TASK REQUIREMENTS
Reproduce the material that follows, please, but only from its first line to the line containing "for o in list(bpy.data.objects): bpy.data.objects.remove(o)", inclusive.

INFORMATION SHOWN
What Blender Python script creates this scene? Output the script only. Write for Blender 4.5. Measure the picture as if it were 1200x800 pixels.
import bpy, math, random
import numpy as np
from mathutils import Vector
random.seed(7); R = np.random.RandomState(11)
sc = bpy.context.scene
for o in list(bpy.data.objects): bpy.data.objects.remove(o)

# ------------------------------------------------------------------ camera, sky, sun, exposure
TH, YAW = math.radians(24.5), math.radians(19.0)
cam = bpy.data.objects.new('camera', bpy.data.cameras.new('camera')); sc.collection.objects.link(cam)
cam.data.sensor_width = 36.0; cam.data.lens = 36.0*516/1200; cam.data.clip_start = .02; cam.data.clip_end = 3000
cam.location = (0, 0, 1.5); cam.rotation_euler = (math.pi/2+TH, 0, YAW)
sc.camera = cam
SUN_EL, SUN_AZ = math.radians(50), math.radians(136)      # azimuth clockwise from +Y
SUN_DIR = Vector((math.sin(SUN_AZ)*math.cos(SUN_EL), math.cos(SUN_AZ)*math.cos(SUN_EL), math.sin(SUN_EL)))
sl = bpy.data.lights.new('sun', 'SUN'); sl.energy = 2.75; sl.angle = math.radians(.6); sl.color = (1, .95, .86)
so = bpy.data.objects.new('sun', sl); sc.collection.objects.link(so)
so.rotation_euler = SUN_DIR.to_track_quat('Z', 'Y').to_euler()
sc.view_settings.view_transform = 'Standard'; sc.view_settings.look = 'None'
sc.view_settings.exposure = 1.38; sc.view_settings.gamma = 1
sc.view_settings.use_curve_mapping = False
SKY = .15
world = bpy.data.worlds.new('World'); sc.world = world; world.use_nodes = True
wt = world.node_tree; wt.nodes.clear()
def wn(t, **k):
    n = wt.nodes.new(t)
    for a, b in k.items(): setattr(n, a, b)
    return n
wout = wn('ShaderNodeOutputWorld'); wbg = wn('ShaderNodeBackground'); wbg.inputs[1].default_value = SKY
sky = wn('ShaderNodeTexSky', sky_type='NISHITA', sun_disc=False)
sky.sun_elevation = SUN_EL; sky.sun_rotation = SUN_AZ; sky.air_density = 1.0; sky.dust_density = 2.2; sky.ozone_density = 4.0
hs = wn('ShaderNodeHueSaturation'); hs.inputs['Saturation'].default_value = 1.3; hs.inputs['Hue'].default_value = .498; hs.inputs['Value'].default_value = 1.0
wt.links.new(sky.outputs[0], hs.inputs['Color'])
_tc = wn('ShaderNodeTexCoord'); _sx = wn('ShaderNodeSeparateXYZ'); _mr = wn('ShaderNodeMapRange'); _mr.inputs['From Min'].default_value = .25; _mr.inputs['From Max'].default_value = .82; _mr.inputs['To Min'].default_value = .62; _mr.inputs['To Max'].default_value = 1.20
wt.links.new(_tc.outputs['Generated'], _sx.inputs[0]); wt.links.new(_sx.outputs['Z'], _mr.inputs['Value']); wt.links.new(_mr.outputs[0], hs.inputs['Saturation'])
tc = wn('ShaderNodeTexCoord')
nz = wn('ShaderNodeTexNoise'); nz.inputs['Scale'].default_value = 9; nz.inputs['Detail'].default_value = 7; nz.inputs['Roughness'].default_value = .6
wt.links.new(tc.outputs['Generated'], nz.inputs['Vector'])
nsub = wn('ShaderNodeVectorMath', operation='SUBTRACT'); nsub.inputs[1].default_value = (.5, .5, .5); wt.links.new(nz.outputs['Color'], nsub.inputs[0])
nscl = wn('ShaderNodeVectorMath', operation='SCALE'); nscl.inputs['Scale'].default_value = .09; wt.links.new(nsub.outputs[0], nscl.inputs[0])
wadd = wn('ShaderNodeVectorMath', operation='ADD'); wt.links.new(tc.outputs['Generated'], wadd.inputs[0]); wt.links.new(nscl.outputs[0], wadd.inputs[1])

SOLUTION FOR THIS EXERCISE
What Blender Python script creates this scene? Output the script only. Write for Blender 4.5. Measure the picture as if it were 1200x800 pixels.
import bpy, math, random
import numpy as np
from mathutils import Vector
random.seed(7); R = np.random.RandomState(11)
sc = bpy.context.scene
for o in list(bpy.data.objects): bpy.data.objects.remove(o)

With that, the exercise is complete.